> Given problem:
Repeat exactly, please, the lines that begin at the start of the listing and end at the line holding "cam_d.sensor_width = 36;".

> Source data:
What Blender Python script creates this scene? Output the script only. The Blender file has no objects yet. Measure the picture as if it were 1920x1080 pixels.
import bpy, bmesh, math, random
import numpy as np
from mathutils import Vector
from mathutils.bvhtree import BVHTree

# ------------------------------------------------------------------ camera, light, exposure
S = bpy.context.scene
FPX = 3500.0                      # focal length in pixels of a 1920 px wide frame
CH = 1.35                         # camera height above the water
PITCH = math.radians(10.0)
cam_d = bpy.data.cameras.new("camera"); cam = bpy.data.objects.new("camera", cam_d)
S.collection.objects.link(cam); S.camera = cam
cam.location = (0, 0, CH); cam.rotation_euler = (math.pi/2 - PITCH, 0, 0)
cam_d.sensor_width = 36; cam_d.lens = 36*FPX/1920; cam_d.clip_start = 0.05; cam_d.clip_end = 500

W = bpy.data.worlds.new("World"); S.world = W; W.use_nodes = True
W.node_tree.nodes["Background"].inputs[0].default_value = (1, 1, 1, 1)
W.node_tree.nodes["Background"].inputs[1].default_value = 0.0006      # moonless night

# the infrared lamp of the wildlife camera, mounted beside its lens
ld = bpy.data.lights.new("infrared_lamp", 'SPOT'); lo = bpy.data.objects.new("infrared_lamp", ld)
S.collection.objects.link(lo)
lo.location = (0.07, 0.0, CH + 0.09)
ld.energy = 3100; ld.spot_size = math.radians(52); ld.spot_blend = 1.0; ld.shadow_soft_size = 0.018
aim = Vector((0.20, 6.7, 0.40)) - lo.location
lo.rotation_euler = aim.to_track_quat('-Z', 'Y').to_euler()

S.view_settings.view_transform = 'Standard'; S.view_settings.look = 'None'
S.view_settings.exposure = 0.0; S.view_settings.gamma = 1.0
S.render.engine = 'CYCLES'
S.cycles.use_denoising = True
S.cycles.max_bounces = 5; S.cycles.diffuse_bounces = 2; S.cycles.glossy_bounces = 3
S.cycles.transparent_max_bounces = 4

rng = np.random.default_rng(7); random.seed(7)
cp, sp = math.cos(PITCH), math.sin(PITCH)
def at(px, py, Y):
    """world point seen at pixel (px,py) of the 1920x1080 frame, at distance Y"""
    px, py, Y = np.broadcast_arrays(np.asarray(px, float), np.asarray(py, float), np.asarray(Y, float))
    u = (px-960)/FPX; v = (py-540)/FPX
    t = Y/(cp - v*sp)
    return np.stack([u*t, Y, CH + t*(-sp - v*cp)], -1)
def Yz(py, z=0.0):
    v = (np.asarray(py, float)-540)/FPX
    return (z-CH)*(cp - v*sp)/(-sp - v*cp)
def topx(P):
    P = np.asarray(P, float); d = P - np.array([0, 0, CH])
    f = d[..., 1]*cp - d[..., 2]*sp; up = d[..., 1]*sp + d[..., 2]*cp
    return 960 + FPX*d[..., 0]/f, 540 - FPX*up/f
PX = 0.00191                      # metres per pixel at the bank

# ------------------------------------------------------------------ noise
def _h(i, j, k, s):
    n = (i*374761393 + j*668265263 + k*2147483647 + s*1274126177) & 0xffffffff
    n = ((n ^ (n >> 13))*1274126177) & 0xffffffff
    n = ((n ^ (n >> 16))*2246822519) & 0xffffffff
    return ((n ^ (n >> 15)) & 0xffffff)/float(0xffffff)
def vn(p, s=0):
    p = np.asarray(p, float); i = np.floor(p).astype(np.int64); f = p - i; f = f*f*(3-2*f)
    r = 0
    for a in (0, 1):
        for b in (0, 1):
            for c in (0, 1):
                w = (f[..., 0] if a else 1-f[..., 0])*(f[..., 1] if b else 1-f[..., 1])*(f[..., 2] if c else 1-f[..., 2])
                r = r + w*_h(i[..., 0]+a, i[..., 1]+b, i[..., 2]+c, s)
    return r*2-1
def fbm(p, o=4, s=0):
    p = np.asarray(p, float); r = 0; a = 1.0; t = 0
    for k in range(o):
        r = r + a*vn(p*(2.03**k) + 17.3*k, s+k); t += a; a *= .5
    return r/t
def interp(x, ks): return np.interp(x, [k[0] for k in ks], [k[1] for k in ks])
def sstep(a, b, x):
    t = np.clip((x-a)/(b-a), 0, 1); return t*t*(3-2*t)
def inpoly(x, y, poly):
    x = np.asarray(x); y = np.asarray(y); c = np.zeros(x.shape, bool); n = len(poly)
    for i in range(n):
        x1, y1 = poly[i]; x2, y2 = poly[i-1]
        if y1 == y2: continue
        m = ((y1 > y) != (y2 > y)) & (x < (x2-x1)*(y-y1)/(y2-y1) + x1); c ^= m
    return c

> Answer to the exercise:
What Blender Python script creates this scene? Output the script only. The Blender file has no objects yet. Measure the picture as if it were 1920x1080 pixels.
import bpy, bmesh, math, random
import numpy as np
from mathutils import Vector
from mathutils.bvhtree import BVHTree

# ------------------------------------------------------------------ camera, light, exposure
S = bpy.context.scene
FPX = 3500.0                      # focal length in pixels of a 1920 px wide frame
CH = 1.35                         # camera height above the water
PITCH = math.radians(10.0)
cam_d = bpy.data.cameras.new("camera"); cam = bpy.data.objects.new("camera", cam_d)
S.collection.objects.link(cam); S.camera = cam
cam.location = (0, 0, CH); cam.rotation_euler = (math.pi/2 - PITCH, 0, 0)
cam_d.sensor_width = 36; cam_d.lens = 36*FPX/1920; cam_d.clip_start = 0.05; cam_d.clip_end = 500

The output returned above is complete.